> LISTED ENTRIES

****************************************

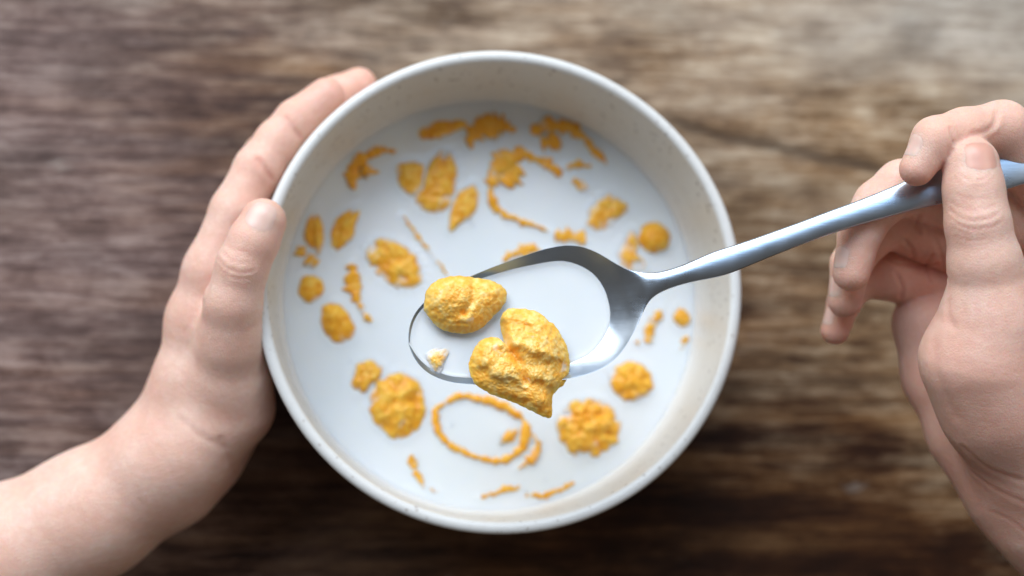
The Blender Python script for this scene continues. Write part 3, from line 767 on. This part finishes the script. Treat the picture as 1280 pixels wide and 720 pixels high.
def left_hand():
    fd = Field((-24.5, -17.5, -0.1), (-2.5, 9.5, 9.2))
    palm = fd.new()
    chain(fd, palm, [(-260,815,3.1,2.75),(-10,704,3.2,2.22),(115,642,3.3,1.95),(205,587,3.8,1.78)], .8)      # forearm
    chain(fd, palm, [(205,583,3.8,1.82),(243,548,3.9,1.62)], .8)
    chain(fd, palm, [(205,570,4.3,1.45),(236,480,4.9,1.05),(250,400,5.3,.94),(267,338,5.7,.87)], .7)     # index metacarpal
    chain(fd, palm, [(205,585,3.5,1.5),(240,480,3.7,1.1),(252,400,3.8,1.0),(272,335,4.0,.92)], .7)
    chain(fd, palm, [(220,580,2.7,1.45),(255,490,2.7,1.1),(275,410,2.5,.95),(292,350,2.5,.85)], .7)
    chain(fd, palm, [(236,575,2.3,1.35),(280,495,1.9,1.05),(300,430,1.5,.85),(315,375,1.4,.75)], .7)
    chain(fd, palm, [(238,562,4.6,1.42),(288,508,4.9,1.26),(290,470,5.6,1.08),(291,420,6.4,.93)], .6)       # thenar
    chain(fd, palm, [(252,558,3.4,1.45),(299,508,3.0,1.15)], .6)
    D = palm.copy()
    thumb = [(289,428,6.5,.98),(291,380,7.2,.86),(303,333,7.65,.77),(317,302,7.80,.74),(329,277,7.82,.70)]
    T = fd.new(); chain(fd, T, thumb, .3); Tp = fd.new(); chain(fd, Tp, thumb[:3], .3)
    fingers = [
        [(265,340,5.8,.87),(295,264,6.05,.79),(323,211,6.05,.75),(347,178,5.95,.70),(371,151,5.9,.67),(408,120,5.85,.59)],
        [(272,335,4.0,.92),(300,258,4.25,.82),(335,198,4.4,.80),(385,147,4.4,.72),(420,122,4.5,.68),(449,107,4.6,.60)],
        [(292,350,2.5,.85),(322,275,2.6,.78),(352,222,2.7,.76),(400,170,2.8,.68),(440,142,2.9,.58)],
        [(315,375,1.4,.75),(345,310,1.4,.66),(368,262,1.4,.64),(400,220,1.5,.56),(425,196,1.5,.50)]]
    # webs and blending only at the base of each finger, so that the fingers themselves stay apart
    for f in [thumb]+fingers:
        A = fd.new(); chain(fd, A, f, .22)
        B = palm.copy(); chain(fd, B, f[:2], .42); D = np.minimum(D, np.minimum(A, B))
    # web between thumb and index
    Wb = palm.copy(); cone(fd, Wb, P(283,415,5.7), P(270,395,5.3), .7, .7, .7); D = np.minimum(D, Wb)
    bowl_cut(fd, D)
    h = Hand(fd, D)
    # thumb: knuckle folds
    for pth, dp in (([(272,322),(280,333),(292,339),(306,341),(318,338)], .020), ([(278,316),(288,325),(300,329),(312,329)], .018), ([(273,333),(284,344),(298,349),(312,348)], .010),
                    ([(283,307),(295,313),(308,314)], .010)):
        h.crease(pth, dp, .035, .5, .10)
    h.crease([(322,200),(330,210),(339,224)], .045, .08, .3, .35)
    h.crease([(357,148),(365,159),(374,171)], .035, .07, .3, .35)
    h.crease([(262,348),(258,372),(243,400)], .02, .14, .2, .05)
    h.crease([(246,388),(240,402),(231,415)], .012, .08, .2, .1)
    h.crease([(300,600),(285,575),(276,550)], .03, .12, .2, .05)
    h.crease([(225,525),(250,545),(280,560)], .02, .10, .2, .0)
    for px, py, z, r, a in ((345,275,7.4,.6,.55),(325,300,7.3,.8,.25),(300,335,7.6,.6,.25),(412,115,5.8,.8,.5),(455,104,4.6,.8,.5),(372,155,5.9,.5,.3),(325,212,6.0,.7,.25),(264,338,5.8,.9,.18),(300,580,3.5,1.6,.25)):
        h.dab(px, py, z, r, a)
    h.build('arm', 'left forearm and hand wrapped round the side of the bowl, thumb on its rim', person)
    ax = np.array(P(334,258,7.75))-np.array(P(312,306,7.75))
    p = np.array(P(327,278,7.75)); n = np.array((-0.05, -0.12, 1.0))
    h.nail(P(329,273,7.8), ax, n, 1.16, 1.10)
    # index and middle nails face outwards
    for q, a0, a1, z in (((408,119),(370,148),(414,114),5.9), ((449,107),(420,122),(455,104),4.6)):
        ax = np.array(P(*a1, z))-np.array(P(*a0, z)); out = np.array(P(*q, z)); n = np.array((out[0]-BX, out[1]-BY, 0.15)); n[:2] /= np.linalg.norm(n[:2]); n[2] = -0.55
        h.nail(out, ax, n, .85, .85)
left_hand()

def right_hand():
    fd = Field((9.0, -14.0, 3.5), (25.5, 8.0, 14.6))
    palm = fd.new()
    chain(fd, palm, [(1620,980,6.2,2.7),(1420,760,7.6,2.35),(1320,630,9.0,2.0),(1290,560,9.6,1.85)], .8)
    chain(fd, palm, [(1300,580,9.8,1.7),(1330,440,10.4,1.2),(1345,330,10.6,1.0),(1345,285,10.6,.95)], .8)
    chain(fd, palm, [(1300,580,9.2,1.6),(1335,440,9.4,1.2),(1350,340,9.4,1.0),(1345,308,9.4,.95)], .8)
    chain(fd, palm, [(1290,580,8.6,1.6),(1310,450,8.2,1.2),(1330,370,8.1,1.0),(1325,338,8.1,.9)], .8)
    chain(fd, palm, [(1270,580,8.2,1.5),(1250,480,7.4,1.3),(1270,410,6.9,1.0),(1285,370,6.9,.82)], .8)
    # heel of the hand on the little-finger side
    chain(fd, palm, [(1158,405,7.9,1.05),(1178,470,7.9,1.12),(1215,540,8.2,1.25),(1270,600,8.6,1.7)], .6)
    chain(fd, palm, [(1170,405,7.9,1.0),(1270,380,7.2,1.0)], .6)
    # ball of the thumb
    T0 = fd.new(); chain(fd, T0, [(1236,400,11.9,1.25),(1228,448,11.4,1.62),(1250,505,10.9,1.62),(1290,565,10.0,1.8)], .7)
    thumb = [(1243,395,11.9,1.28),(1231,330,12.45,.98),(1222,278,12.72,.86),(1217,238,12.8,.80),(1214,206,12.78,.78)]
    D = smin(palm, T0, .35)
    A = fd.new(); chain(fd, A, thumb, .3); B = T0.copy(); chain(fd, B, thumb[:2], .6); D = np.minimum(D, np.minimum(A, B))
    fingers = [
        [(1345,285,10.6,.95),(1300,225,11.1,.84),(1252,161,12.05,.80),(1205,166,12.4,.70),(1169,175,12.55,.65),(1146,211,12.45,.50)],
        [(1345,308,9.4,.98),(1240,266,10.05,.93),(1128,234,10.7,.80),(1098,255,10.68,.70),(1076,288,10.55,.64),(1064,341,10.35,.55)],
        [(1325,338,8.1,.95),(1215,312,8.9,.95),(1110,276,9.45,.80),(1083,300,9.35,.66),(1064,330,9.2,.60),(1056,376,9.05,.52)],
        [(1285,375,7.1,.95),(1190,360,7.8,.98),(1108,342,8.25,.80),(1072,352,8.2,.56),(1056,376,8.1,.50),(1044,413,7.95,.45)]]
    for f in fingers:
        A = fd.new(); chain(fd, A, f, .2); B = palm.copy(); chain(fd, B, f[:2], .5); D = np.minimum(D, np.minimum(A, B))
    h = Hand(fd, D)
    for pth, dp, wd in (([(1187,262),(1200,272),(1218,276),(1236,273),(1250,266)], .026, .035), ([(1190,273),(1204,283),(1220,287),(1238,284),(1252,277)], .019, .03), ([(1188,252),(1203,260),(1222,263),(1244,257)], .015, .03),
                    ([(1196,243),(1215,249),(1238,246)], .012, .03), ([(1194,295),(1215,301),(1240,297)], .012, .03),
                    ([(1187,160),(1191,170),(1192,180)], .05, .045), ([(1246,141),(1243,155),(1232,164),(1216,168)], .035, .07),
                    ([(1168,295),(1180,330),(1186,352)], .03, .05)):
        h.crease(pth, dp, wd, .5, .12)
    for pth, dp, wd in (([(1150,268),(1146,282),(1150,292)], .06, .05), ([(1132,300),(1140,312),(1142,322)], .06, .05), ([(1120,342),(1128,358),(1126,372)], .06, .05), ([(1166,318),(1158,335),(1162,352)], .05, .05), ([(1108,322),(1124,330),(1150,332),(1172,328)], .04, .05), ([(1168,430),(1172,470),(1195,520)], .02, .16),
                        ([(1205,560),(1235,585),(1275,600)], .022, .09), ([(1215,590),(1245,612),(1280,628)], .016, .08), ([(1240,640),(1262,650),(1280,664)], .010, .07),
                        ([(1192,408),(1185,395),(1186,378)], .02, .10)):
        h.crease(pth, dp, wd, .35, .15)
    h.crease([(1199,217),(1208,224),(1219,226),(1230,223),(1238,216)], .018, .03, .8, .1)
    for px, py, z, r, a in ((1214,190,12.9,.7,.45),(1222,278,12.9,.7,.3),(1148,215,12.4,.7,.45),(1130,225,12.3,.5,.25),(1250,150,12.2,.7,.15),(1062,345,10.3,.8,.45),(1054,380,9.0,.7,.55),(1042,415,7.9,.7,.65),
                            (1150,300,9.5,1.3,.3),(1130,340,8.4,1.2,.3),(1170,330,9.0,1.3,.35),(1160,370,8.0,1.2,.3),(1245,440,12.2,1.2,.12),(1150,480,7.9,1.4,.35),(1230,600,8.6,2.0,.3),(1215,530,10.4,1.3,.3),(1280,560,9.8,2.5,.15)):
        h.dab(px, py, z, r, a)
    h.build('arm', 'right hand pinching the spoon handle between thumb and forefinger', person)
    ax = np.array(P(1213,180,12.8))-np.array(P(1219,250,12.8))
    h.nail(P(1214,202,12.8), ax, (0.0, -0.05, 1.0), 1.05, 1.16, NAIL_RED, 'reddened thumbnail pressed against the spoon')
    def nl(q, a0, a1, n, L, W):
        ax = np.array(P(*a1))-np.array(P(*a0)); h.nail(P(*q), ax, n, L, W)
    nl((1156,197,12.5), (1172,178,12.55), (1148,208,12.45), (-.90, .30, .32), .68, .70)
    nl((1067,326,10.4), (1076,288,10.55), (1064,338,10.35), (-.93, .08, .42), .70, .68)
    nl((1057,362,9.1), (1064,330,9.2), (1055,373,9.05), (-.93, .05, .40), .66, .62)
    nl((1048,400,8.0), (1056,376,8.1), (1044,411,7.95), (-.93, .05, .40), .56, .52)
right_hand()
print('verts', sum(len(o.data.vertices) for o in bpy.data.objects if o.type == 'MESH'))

****************************************

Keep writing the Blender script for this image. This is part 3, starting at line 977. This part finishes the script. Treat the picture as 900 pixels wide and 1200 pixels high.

****************************************

> TASK TO COMPLETE
Filter for "pixels". Return all lines that hold it.

> WRITTEN RESPONSE
The Blender Python script for this scene continues. Write part 3, from line 767 on. This part finishes the script. Treat the picture as 1280 pixels wide and 720 pixels high.
Keep writing the Blender script for this image. This is part 3, starting at line 977. This part finishes the script. Treat the picture as 900 pixels wide and 1200 pixels high.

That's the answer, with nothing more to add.